Conservative Chancellor Sebastian Kurz, in government with the far right, has vowed a hard line on immigration.

Mr Kurz campaigned in last year's parliamentary election with pledges to cap benefits for refugees and to shut down migrant routes to Europe.

"The fundamental rule we will introduce is that German will become the key to accessing the full minimum benefit," Mr Kurz told a news conference on Monday.

"That means that whoever has insufficient language skills will not be able to claim the full minimum benefit," he added.

However Monday's announcement brings Austria into conflict with the rest of the European Union, because EU rules on freedom of establishment require all member states' citizens to be treated equally.
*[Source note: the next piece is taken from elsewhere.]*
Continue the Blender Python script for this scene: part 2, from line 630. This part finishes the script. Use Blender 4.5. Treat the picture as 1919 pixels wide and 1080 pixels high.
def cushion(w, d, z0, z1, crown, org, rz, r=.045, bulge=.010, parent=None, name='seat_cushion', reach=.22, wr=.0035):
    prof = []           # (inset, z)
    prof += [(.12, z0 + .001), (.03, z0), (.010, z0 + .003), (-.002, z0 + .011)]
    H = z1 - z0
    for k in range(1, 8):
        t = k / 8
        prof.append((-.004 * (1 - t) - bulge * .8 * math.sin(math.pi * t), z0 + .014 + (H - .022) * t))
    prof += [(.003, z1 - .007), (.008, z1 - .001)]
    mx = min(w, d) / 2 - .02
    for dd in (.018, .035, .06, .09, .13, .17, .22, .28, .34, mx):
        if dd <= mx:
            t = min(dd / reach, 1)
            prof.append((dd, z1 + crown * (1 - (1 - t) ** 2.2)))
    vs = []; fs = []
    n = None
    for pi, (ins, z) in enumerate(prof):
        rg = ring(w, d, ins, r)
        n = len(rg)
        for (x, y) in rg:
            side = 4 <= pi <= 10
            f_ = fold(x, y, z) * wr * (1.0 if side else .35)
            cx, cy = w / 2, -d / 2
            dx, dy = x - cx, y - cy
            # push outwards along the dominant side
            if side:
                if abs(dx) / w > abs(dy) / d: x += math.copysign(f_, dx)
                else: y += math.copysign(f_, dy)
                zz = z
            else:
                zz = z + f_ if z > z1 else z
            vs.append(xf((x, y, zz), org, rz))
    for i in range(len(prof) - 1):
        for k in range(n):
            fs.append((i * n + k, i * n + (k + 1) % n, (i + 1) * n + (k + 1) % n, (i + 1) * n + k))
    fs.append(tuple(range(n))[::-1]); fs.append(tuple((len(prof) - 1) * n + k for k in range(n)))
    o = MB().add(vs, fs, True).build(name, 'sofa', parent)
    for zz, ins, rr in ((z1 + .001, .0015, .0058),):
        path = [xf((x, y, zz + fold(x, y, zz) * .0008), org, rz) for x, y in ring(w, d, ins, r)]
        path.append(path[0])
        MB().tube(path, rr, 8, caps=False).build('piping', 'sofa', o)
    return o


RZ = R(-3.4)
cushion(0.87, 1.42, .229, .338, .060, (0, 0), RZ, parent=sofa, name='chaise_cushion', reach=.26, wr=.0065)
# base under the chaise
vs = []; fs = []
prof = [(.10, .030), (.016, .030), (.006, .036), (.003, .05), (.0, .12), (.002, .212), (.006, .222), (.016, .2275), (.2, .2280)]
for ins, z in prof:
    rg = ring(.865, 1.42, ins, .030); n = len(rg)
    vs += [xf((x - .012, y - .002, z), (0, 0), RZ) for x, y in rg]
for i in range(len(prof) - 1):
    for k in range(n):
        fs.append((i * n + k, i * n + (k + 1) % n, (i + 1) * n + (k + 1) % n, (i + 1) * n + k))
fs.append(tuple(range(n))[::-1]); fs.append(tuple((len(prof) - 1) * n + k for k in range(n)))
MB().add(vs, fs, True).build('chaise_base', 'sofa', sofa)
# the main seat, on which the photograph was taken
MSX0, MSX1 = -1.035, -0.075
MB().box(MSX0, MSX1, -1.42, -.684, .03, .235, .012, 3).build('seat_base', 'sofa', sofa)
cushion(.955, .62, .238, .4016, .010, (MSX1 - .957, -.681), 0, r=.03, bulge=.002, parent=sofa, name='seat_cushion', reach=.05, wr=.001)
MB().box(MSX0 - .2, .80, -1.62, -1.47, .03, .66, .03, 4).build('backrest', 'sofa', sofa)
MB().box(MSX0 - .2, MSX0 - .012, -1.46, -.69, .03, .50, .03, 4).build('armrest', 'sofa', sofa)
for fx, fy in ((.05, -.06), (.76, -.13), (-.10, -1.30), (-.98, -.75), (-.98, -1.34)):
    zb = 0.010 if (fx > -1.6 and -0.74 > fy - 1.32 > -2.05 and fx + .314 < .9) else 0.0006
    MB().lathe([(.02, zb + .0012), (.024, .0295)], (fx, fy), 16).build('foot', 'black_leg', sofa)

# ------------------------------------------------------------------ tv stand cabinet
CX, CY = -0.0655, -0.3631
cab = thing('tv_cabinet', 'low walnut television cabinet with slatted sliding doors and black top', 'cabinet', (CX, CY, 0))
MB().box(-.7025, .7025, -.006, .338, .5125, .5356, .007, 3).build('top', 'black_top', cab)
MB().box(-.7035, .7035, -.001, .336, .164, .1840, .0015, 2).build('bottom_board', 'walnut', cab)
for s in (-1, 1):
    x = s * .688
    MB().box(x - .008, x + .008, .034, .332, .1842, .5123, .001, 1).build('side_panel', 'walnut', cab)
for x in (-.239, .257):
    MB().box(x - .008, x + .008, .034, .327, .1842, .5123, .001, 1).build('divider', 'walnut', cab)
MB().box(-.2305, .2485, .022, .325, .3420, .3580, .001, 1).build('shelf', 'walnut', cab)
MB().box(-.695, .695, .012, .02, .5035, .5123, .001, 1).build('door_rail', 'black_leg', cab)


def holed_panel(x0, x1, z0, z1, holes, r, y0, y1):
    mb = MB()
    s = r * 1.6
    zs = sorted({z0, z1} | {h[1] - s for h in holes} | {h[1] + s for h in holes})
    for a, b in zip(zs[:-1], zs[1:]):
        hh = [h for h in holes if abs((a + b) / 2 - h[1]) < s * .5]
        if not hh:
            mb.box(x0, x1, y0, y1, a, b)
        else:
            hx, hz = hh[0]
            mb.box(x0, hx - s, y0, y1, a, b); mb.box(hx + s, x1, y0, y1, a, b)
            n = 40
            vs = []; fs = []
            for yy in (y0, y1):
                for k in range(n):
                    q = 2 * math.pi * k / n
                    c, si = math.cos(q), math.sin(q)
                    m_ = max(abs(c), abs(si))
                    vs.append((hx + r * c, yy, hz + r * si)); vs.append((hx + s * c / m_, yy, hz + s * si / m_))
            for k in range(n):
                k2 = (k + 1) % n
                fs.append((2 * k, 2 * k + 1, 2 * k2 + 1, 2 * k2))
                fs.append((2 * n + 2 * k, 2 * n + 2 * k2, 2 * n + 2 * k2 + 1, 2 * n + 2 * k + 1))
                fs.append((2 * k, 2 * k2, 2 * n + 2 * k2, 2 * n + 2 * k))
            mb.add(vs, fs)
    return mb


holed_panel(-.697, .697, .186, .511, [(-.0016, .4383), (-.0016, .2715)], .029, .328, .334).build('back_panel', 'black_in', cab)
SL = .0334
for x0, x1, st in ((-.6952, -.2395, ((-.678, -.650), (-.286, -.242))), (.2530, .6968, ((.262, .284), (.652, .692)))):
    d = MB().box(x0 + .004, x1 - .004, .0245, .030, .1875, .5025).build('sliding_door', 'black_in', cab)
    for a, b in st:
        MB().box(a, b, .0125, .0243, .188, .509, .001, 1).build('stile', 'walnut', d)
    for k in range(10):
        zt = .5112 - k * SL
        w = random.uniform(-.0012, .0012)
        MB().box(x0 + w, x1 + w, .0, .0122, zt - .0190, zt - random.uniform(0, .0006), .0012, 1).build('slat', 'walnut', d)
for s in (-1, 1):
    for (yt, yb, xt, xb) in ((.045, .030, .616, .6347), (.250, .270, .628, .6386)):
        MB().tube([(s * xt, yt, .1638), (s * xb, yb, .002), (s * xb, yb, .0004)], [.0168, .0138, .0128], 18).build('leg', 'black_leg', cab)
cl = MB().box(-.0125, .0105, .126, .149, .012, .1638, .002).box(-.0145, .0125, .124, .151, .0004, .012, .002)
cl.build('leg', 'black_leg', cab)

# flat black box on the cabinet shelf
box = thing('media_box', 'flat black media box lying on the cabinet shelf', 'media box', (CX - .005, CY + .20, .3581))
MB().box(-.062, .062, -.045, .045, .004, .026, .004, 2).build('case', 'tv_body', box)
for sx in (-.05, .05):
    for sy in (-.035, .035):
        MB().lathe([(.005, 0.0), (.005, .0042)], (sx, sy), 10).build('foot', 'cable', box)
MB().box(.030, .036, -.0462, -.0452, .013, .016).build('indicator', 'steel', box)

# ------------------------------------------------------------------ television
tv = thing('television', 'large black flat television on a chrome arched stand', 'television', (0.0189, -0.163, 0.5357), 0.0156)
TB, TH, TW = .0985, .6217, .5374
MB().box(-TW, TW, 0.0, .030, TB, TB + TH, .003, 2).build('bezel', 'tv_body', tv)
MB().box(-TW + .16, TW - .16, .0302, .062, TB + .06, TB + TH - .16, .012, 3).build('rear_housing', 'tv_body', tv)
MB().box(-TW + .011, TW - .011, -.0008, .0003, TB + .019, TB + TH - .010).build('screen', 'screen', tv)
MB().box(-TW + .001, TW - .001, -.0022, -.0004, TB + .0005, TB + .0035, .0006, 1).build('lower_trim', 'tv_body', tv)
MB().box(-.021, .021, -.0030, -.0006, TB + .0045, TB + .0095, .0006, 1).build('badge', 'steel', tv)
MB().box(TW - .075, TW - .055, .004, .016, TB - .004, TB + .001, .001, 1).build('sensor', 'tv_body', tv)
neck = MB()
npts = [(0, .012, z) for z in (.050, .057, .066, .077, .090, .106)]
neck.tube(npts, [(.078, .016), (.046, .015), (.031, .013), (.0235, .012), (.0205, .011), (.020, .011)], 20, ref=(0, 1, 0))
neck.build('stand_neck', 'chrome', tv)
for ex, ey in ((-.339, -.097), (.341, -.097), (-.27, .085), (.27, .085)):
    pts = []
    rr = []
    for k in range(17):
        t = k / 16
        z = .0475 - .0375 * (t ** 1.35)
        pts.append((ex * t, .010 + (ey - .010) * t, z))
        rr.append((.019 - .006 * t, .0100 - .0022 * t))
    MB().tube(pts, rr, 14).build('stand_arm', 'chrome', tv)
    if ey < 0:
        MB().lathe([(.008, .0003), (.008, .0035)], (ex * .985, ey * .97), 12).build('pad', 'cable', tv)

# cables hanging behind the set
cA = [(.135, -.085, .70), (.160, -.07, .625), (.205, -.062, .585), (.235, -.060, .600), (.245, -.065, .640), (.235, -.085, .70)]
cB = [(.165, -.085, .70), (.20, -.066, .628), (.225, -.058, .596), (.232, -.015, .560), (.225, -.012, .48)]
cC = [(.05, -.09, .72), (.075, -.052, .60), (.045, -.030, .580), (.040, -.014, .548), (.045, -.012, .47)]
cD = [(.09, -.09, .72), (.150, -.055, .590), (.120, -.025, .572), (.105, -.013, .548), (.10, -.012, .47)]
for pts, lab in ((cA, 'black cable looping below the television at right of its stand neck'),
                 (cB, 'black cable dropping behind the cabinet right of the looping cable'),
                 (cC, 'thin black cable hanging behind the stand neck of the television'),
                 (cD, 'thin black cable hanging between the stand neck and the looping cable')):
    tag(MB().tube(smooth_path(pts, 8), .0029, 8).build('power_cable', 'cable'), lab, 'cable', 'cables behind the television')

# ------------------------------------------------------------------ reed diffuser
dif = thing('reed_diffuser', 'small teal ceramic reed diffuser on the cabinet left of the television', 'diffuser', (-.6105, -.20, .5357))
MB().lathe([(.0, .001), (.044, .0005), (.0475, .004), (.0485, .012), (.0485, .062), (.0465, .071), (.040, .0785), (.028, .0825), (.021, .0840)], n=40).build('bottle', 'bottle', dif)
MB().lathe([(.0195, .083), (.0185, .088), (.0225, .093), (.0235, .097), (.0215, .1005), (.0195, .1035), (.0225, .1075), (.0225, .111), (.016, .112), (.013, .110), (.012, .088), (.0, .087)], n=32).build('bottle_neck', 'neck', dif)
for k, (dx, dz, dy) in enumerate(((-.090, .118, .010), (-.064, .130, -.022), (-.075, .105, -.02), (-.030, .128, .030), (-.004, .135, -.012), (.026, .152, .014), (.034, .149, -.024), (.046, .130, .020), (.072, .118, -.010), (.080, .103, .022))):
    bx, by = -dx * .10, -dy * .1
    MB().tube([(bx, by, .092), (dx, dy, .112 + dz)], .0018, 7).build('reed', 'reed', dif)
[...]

Austria's coalition government between the conservative People's Party and the far-right Freedom Party was approved in December after elections on 15 October failed to yield a conclusive result.

The parties' election campaigns were dominated by Europe's migration crisis, something the anti-immigration Freedom Party has long campaigned on.

In 2015, at the height of Europe's migrant crisis, more than 90,000 people applied for asylum in Austria, more than 1% of the country's population.

Initially the refugees were welcomed, but the mood in the country quickly changed.